On retrouve pourtant de l’humour et de l’ironie dans plusieurs films de l’Ecole de Berlin, surtout dans Everyone Else. Maren, il parait que la période d’écriture a été très longue. Vous avez tourné en 2007 et le montage a été à nouveau très long…

Maren Ade : Oui, j’ai beaucoup répété avec les acteurs à Berlin. La précision vient aussi du montage, il aurait été impossible d’obtenir une scène avec autant de détails en ne conservant qu’une seule prise. En général je fais une vingtaine de prise par scène, et au montage je m’amuse bien. J’aime mélanger les prises. Faire un champ contrechamp sur un dialogue où un acteur est beaucoup plus intense que son interlocuteur, par exemple.

Christian Petzold : Les répétitions sont indispensables. Quand on filme avec plusieurs cameras, sous plusieurs angles, cela crée immédiatement une distance avec les personnages, il faut en jouer. Birgit Minichmayr était géniale dans ce film, elle réussissait à transmettre énormément rien que par son langage corporel.

Benjamin Heisenberg : Everyone Else m’a fait penser au Mépris de Godard.

Maren Ade : Il était sur la liste de Christian! J’ai aussi revu Scènes de la vie conjugale avec mes acteurs. Cela m’a beaucoup gênée parce que c’est là que j’ai réalisé que j’allais demander énormément de travail à mes acteurs !

Christian Petzold : Mais nous sommes allemands, nous nous sentons donc obligés de travailler (rires) !

Benjamin, vous vous essayez vous aussi aujourd’hui à la comédie avec Superegos, l’histoire d’un escroc qui rencontre un psy…

Benjamin Heisenberg : Oui c’est un film très léger. Le personnage du psy va tenter de guérir l’escroc qui souffre de tocs. C'est en réaction au fait que les comédies américaines reposent sur une simplification outrancière de la psychologie humaine.
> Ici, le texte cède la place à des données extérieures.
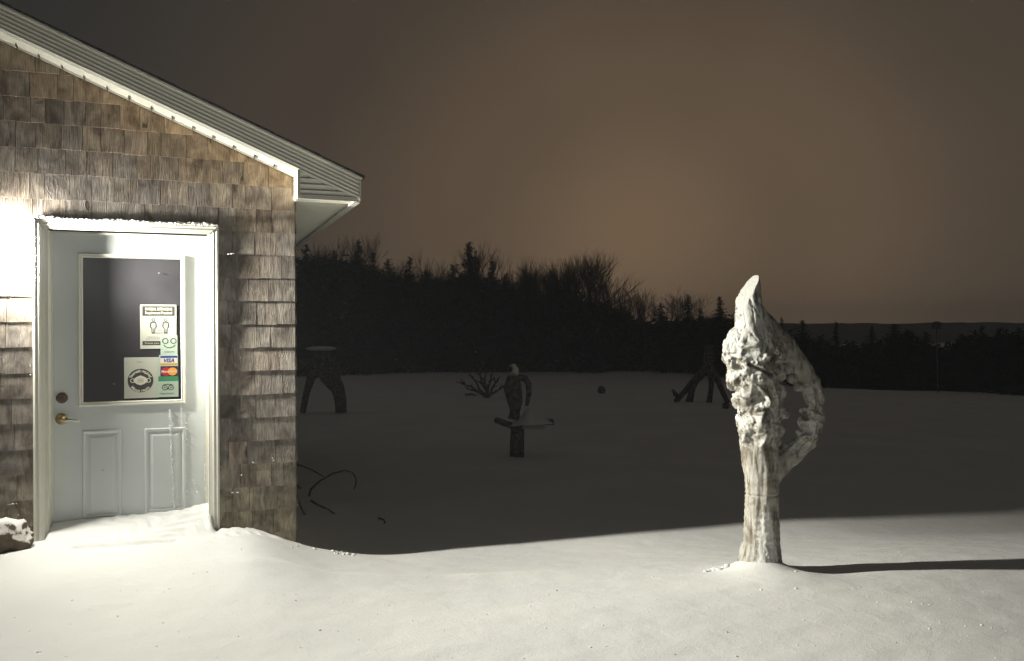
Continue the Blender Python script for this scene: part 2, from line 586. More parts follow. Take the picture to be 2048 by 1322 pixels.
# ------------------------------------------------------------------ the shingled building
house = empty('shingled_building', W0, THETA)
tag(house, 'gable end of a small building clad in weathered cedar shingles with white trim', 'building')
SLOPE = 5 / 12
BAND_V = .20
z_b_corner = wall_hit(593, 341, BAND_V)[1]; u_b = wall_hit(593, 341, BAND_V)[0]


def rake_z(u): return z_b_corner - (u - u_b) * SLOPE


EAVE_U = wall_hit(718, 393, BAND_V)[0]
EAVE_Z = rake_z(EAVE_U)
BAND_H = .158
RIDGE_U = -2.6
SILL_Z = .13
D0, D1 = .245, 1.212                      # rough opening
HEAD_Z = wall_hit(419, 471, .0)[1] + .005  # underside of the head casing

wall = BB()
zt = rake_z(CORNER_U) + .10
# wall body left of the door, above it, right of it, and the far gable half
LW = RIDGE_U * 2 - CORNER_U
wall.box(LW, D0, -.12, 0, -.6, HEAD_Z)
wall.box(D1, CORNER_U, -.12, 0, -.6, HEAD_Z)
wall.prism([(LW, -.12, HEAD_Z), (CORNER_U, -.12, HEAD_Z), (CORNER_U, -.12, rake_z(CORNER_U) + .05), (RIDGE_U, -.12, rake_z(RIDGE_U) + .05), (LW, -.12, rake_z(CORNER_U) + .05)], (0, .12, 0))
wall.box(CORNER_U - .12, CORNER_U, -8, -.12, -.6, rake_z(CORNER_U) + .05)
wall.box(LW, LW + .12, -8, -.12, -.6, rake_z(CORNER_U) + .05)
wall.box(LW, CORNER_U, -8.12, -8, -.6, rake_z(CORNER_U) + .05)
sheath = mat('wall_sheathing', (.06, .05, .045), .9)
wall_o = wall.build('wall', sheath, house)


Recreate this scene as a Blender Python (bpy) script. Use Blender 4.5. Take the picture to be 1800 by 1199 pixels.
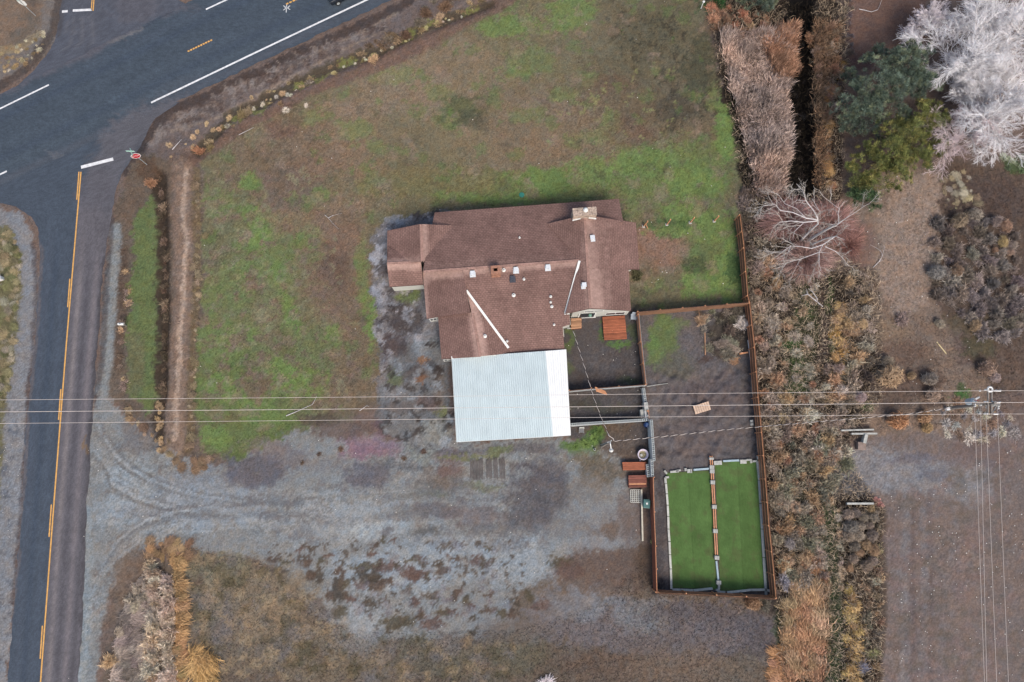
import bpy, bmesh, math, random
import numpy as np
from mathutils import Vector, Matrix, Euler

for o in list(bpy.data.objects):
    bpy.data.objects.remove(o)
R = math.radians
rnd = random.Random(7)
nrng = np.random.default_rng(11)
SC = bpy.context.scene
COL = SC.collection

# ------------------------------------------------------------------ camera, sky, sun, exposure
H, TILT, FOC = 72.5, R(9.6), 1200.0
cam_d = bpy.data.cameras.new('camera')
cam_d.lens = 24.0
cam_d.sensor_width = 36.0
cam_d.clip_end = 6000.0
cam = bpy.data.objects.new('camera', cam_d)
cam.location = (0, 0, H)
cam.rotation_euler = (TILT, 0, 0)
COL.objects.link(cam)
SC.camera = cam

world = bpy.data.worlds.new('World')
SC.world = world
world.use_nodes = True
_nt = world.node_tree
_bg = _nt.nodes['Background']
_sky = _nt.nodes.new('ShaderNodeTexSky')
_sky.sky_type = 'NISHITA'
_sky.sun_disc = False
_sky.sun_elevation = R(50)
_sky.sun_rotation = R(160)
_sky.air_density = 1.0
_sky.dust_density = 3.0
_nt.links.new(_sky.outputs[0], _bg.inputs[0])
_bg.inputs[1].default_value = 0.11
sun_d = bpy.data.lights.new('sun', 'SUN')
sun_d.energy = 1.5
sun_d.angle = R(22)
sun_d.color = (1.0, 0.93, 0.85)
sun = bpy.data.objects.new('sun', sun_d)
sun.rotation_euler = (R(40), 0, R(20))
COL.objects.link(sun)
SC.view_settings.view_transform = 'Standard'
SC.view_settings.look = 'None'
SC.view_settings.gamma = 1.0
SC.view_settings.use_curve_mapping = False
SC.view_settings.exposure = 1.2
SC.cycles.max_bounces = 5
SC.cycles.diffuse_bounces = 3

# ------------------------------------------------------------------ geometry of the survey: image point + height -> place
_ct, _st = math.cos(TILT), math.sin(TILT)
def ray(u, v):
    a, b = u - 900.0, 599.5 - v
    return Vector((a, FOC * _st + b * _ct, -FOC * _ct + b * _st))
def P(u, v, z=0.0):
    d = ray(u, v)
    t = (z - H) / d.z
    return Vector((d.x * t, d.y * t, z))
def UV(x, y, z=0.0):
    dz = z - H
    f = y * _st - dz * _ct
    up = y * _ct + dz * _st
    return 900.0 + FOC * x / f, 599.5 - FOC * up / f
class Plane:
    def __init__(s, a, b, c):
        a, b, c = P(*a), P(*b), P(*c)
        s.o = a
        s.n = (b - a).cross(c - a).normalized()
        if s.n.z < 0:
            s.n = -s.n
    def at(s, u, v):
        d = ray(u, v)
        o = Vector((0, 0, H))
        t = (s.o - o).dot(s.n) / d.dot(s.n)
        return o + d * t
    def z(s, x, y):
        return s.o.z - (s.n.x * (x - s.o.x) + s.n.y * (y - s.o.y)) / s.n.z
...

Mais les méthodes utilisées dans ce film sont risibles, je ne sais pas si j'accepterais de les suivre moi-même, mais certaines sont inspirées par des méthodes utilisées dans des écoles de théâtre allemandes, où les élèves doivent par exemple rester enroulés dans un tapis pendant deux heures !

Maren Ade : Mon prochain film est également une comédie, et il y aura également une relation particulièrement tordue (rires).
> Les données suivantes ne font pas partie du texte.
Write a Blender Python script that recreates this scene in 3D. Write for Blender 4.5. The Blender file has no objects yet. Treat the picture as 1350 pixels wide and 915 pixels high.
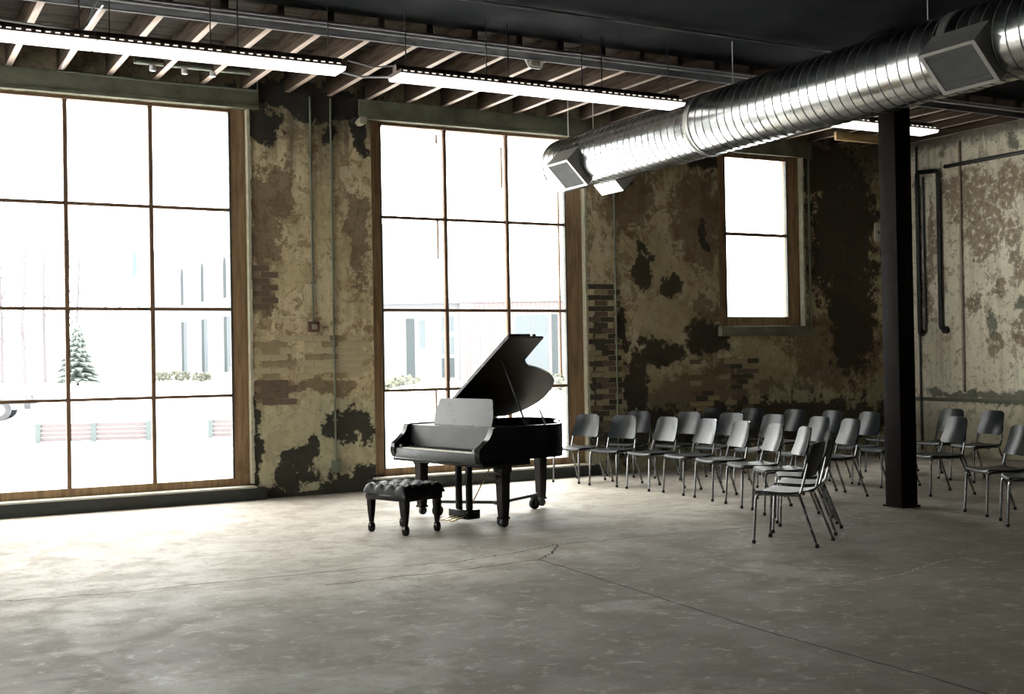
import bpy, bmesh, math, random
from mathutils import Vector, Matrix
from math import sin, cos, pi, radians
random.seed(7)
SC = bpy.context.scene
COL = SC.collection

# ------------------------------------------------------------------ camera
H = 1.630
yaw, pitch, roll = .49984834, -.00983768, -.01712909
F = Vector((sin(yaw)*cos(pitch), cos(yaw)*cos(pitch), -sin(pitch)))
R0 = Vector((cos(yaw), -sin(yaw), 0))
U0 = R0.cross(F)
R = R0*cos(roll) + U0*sin(roll)
U = -R0*sin(roll) + U0*cos(roll)
cam = bpy.data.cameras.new('camera')
cam.sensor_width = 36
cam.lens = 1591.775/1350*36
cam.clip_end = 1000
co = bpy.data.objects.new('camera', cam)
COL.objects.link(co)
m = Matrix((R, U, -F)).transposed().to_4x4()
m.translation = (0, 0, H)
co.matrix_world = m
SC.camera = co

# ------------------------------------------------------------------ overcast sky and exposure
SKY = 7.0
w = bpy.data.worlds.new('overcast_sky')
SC.world = w
w.use_nodes = True
bg = w.node_tree.nodes['Background']
bg.inputs[0].default_value = (1.0, .985, .955, 1)
# standard overcast sky: the zenith three times as bright as the horizon
_n, _l = w.node_tree.nodes, w.node_tree.links
_tc = _n.new('ShaderNodeTexCoord')
_sx = _n.new('ShaderNodeSeparateXYZ')
_l.new(_tc.outputs['Generated'], _sx.inputs[0])
_mx = _n.new('ShaderNodeMath')
_mx.operation = 'MAXIMUM'
_mx.inputs[1].default_value = 0
_l.new(_sx.outputs[2], _mx.inputs[0])
_ma = _n.new('ShaderNodeMath')
_ma.operation = 'MULTIPLY_ADD'
_ma.inputs[1].default_value = 2*SKY
_ma.inputs[2].default_value = SKY
_l.new(_mx.outputs[0], _ma.inputs[0])
_l.new(_ma.outputs[0], bg.inputs[1])
SC.view_settings.view_transform = 'Standard'
SC.view_settings.look = 'None'
SC.view_settings.gamma = 1
SC.view_settings.exposure = .3
SC.view_settings.use_curve_mapping = False
SC.cycles.max_bounces = 10
SC.cycles.diffuse_bounces = 6
SC.cycles.transparent_max_bounces = 16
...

Et comme dans vos autres films, Benjamin, le personnage refuse de changer.

Benjamin Heisenberg : Ici, c’est surtout un principe de comédie, c'est drôle quand les choses échouent. Dans Le Braqueur c’était tragique mais le personnage changeait quand même un petit peu. Il continuait à voler mais au moins il trouvait l'amour.

Dans le catalogue du cycle présenté au Moma, Christoph Hochhäusler disait que l’Ecole de Berlin met ses personnages à la périphérie plutôt qu’au centre de ses films. Il dit également que c’est un cinéma d’observation plus que d’action. Etes-vous d’accord avec ces formulations ? Avez-vous vos propres définitions ?

Benjamin Heisenberg : C’est un cinéma qui recherche quelque chose. Tous les films ne sont pas forcément réalistes, certains sont même surréalistes, mais tous parlent en filigrane de notre pays. Nous avons connu notre pays en temps de paix, mais alourdi par une histoire trouble. L’Ecole de Berlin c’est une analyse de l’Allemagne. C’est d’ailleurs quelque chose de typiquement « Allemagne de l’Ouest » à mes yeux. C’est quelque chose qui échappe totalement à l’Allemagne de l’Est. Cela reste un point de vue très personnel, tout le monde n’est pas d’accord là-dessus.

Christian Petzold : Peu de musique. Et peu d’effets de montage, mais lorsque l’on utilise ces effets, on les utilise vraiment, pas gratuitement. Après la chute du mur de Berlin ? il s’est effectivement passé quelque chose. On a pris nos caméras et on a filmé ce que l’on voyait. C’est-à-dire des gens complètement secoués par la fin d’un système, la ruine d’un système politique. A ce moment-là je me suis mis a développer un intérêt pour les caméras de surveillance. Je dirais que le cinéma a besoin d’environ cinq ans pour vraiment retranscrire le présent. C’est plus lent mais c’est finalement beaucoup plus réaliste que n’importe quel reportage télé ou émission de radio. Je me fiche de l’histoire des techniques du cinéma : la 3D, les caméras… mais l’École de Berlin c’est une vraie histoire de l’Allemagne.